For many students, the first day of school is their bravest day of the year - the road ahead offers great excitement and opportunity, but the foreseeable future seems uncertain and a little frightening.

Given recent events, most of us know just what this feels like.

We live in uncertain times.

From the state legislature's recent school funding compromise to the debate surrounding "school choice" to the ongoing national conversation about race and equality, the news this summer has left families in communities from Gurnee to Naperville to Arlington Heights to Elgin asking "What does all of this mean for our kids? Our community? Our schools?"

No one knows what lies ahead, but we believe there are thousands of reasons for hope.

And hope matters.

In a 2015 Gallup poll, more than 75 percent of the respondents said "hope" and "engagement" are the most important qualities in a school. More important than standardized test scores or any other measure, these results reflect the belief that students who feel "hope for the future" and "engaged at school" are far more likely to earn good grades, graduate, go to college, find a job after school and feel good about themselves.

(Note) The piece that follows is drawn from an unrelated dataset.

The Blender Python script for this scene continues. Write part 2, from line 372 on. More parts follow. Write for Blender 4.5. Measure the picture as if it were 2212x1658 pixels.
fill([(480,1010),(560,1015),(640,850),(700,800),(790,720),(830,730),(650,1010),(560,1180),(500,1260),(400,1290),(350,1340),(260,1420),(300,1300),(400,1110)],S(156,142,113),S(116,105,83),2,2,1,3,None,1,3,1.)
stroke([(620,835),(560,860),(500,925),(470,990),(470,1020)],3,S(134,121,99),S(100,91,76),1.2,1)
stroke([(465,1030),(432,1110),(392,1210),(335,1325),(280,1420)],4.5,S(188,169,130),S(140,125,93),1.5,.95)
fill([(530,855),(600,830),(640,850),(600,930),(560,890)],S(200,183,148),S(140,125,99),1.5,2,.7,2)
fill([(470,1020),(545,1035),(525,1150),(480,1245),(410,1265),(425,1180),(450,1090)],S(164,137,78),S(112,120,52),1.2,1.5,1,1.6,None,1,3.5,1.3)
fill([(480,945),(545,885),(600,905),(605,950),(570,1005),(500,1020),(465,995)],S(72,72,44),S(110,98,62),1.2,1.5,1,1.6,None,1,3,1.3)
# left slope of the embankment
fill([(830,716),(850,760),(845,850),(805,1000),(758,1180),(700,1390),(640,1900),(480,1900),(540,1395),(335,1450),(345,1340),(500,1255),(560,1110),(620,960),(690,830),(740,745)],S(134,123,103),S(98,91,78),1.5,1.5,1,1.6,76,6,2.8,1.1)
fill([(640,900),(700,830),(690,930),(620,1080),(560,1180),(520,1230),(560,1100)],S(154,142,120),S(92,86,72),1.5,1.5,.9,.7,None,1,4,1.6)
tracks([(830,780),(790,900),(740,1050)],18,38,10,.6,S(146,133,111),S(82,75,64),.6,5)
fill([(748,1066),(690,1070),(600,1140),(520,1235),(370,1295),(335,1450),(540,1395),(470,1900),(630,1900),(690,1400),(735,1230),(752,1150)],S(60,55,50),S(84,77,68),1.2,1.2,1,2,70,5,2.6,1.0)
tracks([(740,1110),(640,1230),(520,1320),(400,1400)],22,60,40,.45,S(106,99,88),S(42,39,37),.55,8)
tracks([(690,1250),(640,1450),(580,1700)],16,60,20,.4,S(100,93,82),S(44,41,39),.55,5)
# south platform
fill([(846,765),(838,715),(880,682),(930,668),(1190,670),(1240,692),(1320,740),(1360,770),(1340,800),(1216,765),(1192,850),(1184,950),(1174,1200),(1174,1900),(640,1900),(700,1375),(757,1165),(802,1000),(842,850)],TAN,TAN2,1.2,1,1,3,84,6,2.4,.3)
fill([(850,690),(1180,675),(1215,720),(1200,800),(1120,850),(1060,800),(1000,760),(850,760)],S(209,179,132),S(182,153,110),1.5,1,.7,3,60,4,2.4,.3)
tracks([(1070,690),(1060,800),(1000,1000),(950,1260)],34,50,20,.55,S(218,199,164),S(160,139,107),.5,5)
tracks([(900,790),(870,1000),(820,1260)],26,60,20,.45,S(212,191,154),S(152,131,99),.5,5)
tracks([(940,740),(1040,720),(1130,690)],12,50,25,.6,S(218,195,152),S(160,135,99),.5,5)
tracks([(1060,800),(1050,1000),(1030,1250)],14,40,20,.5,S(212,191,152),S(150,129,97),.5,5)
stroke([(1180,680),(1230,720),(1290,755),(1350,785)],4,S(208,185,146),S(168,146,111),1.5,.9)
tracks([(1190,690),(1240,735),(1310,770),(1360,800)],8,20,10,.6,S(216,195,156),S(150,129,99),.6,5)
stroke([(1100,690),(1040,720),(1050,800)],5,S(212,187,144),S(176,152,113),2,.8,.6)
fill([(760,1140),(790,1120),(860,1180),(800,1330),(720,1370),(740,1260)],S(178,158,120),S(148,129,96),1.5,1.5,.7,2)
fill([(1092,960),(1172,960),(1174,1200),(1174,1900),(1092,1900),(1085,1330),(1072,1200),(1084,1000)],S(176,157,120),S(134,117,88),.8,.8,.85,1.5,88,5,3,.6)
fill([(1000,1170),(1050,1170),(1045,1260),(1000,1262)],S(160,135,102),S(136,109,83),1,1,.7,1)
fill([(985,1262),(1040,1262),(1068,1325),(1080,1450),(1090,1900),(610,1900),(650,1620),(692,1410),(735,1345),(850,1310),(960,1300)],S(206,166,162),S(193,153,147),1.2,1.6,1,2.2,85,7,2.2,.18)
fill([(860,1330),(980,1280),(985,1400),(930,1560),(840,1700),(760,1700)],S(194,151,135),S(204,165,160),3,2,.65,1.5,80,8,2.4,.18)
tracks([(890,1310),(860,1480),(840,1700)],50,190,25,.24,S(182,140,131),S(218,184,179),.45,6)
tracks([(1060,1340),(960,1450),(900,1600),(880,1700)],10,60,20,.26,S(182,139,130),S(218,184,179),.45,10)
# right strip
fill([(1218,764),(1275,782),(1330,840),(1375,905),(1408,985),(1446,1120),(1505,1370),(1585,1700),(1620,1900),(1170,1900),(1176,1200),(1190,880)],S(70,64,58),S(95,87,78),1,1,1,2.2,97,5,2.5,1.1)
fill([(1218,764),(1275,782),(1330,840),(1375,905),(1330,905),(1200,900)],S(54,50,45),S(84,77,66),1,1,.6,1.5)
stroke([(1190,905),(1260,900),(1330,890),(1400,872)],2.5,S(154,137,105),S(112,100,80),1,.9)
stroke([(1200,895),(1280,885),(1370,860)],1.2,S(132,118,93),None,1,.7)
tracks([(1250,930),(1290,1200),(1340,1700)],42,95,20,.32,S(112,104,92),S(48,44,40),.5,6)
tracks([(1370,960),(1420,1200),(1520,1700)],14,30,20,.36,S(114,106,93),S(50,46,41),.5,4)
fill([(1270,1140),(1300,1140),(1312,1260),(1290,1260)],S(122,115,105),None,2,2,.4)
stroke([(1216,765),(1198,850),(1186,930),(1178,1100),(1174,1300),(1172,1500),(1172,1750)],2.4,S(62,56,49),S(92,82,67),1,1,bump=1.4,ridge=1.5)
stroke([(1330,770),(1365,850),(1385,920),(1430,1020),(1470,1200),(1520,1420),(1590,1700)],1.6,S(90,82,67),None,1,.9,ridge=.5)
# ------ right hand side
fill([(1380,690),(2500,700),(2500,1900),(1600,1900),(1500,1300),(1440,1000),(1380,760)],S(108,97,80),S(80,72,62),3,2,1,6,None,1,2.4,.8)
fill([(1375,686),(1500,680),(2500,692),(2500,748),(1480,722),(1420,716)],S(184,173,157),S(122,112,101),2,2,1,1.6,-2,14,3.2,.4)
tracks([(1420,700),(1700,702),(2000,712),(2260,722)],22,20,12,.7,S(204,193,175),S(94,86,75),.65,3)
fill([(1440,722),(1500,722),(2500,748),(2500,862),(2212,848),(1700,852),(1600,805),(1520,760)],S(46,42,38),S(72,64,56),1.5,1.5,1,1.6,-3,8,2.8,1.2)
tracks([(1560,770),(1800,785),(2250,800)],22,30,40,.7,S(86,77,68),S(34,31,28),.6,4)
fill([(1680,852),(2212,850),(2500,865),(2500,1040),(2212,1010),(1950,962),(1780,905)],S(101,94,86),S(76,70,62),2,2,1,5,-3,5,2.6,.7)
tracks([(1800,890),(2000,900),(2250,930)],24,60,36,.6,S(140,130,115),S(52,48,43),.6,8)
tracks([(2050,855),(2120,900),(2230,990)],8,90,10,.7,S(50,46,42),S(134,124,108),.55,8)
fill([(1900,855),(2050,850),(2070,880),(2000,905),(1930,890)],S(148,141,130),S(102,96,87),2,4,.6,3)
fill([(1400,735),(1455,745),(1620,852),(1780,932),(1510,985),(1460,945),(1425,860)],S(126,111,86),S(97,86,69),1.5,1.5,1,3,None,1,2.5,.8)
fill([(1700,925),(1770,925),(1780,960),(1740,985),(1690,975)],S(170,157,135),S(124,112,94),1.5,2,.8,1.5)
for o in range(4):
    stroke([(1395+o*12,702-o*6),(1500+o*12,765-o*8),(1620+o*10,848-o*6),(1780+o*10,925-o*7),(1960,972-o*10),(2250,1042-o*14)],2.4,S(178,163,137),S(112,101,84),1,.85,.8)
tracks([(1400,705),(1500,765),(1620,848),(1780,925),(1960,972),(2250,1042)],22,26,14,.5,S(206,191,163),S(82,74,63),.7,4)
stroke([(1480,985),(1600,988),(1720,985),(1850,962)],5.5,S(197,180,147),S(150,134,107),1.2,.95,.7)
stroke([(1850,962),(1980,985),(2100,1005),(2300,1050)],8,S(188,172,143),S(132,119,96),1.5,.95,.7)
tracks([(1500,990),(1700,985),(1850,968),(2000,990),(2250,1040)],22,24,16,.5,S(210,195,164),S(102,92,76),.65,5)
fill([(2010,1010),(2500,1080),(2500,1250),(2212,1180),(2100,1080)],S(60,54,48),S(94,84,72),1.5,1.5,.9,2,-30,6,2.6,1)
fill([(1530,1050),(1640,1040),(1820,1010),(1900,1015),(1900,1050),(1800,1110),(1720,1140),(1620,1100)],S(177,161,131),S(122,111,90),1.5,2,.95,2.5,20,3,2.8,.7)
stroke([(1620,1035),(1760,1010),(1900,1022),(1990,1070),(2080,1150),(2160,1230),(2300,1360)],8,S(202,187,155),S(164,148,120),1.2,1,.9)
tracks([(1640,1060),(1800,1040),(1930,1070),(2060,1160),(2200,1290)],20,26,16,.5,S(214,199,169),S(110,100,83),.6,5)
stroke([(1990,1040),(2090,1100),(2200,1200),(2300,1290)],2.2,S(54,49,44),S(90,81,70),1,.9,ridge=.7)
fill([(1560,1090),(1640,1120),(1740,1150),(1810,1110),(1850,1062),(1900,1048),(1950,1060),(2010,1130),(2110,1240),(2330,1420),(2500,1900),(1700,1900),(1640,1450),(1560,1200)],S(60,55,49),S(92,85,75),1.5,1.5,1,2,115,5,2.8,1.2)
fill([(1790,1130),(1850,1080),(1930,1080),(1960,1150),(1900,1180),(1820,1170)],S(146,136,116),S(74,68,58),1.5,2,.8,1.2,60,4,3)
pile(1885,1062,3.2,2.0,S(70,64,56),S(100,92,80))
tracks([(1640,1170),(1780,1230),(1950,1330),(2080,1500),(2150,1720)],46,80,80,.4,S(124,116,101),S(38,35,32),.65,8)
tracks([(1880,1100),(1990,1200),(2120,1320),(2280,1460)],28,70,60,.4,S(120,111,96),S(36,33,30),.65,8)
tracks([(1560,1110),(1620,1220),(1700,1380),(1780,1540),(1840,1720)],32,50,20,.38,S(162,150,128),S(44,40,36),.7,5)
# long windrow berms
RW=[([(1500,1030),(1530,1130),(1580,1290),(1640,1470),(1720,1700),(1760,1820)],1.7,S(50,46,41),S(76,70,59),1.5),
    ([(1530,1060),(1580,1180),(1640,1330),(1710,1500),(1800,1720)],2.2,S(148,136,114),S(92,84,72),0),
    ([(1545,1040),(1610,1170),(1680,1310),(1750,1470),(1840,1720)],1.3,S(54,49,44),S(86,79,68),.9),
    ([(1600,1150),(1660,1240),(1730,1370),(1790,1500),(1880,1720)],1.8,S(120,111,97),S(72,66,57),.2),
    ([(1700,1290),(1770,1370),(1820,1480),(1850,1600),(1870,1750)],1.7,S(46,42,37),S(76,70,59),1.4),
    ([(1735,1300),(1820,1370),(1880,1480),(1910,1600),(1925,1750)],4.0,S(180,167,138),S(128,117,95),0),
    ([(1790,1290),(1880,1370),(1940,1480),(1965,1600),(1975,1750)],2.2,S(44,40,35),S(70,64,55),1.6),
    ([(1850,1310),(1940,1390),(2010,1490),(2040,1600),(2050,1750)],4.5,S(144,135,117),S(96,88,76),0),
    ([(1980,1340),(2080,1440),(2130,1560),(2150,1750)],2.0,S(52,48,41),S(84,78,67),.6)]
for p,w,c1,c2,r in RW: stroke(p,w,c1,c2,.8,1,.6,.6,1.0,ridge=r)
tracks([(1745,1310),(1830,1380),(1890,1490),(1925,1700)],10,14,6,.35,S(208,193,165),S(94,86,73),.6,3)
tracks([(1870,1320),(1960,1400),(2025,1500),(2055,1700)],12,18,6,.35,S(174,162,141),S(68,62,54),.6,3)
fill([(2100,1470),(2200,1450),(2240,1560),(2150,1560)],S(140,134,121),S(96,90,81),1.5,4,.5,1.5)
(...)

But what can we do to help students feel more hopeful about their future and more engaged at school? The answer is found in the relationships our kids experience along the way. Relationships based on trust, acceptance, kindness, compassion and high-expectations don't just define what "school" means to a child, they determine how children define themselves.

When we build relationships, we build communities of acceptance and respect that transcend the barriers that may divide us, and we leverage our single greatest strength: our diversity.

Time and again, research has shown that diversity benefits every student in a school by reducing the achievement gap and providing learning experiences that cannot be replicated.

As the national conversation about equality continues, we believe our schools can serve as beacons of acceptance and achievement. Dr. Martin Luther King once said, "The arc of the moral universe is long, but it bends toward justice." Our school communities represent a vibrant cross section of America, and our students' lived experiences, family stories and cultural heritage are gifts they bring with them, not just on the first day of school, but everywhere they go.

By learning to value one another's personal histories, our students will grow immeasurably as people and help bend this "moral arc."

So, we say with one strong, clear, unequivocal voice: we are proud of who we are.

Hate has no place in our schools.

Regardless of race, socioeconomic status, gender, sexual orientation, age, academic ability, learning style or religion, every one of our students deserves to look around the classroom and find smiling faces and the warm feeling that comes from knowing they have a special place in our community. They deserve to know they have teachers and friends who care about them and are willing to help them succeed.

Our students give us thousands of reasons for hope. And all our children deserve to have a reason to try, a reason to care and a reason to hope for a brighter future.

Joe De Rosa is a board member for Woodland School District 50 in Gurnee. This essay was cowritten and signed by the full District 50 school board: Carla Little, Joyce Mason, Lizzy Helgren, Terry Hall, Chris Schrantz and Jennifer Haack.